Nuclear whistle blower Mordechai Vanunu was arrested today for allegedly revealing classified information, seven months after he completed an 18-year prison sentence for treason, police said.

Police spokesman Gil Kleiman said Vanunu was detained at his rented rooms in Jerusalem's St. George's church, but declined to discuss the nature of his alleged disclosures or to whom he made them.

"Vanunu was arrested late this morning," Kleiman said, adding that police removed papers and a computer from his rooms.

Vanunu, 49, was released from prison in April after 18 years, much of it in solitary confinement, for disclosing secrets he learned as a technician at the Israeli nuclear reactor in the southern town of Dimona in the 1980s.

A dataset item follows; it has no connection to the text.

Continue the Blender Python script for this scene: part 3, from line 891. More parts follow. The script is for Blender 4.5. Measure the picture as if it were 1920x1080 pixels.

He has acknowledged violating his release arrangement which barred him from meeting foreigners or discussing his work at Dimona, but said he had no more classified information to reveal.

Vanunu was convicted in 1988 for divulging information and pictures of the Dimona reactor. The details, published in London's Sunday Times, led experts to conclude that Israel has the world's sixth-largest stockpile of nuclear weapons, including hundreds of warheads.

Israel has followed a policy of nuclear ambiguity, neither confirming nor denying it has nuclear weapons.

Vanunu, a convert to Christianity, became a hero to peace activists for his role in unveiling Israel's nuclear program.

Peter Hounam, the Sunday Times journalist who published Vanunu's nuclear revelations, said he was "horrified" by Vanunu's arrest, and accused the Israeli authorities of using Thursday's death of Palestinian Leader Yasser Arafat to try to divert attention from it.

"I think they deliberately waited until Arafat died," he told The Associated Press from England. "But I don't think they will succeed because people all over the world will ask why Israel is being so vindictive."

In an AP interview in September, Vanunu said he wanted to replace his Israeli citizenship with a foreign one, perhaps Palestinian.

"In Israel, I am regarded as a traitor ... and since my release they are not respecting my human rights, my freedom of speech my freedom of movement," he said.

He said he planned to continue his anti-nuclear campaign, but he had no more secrets to reveal. "All I knew was published 18 years ago," he said.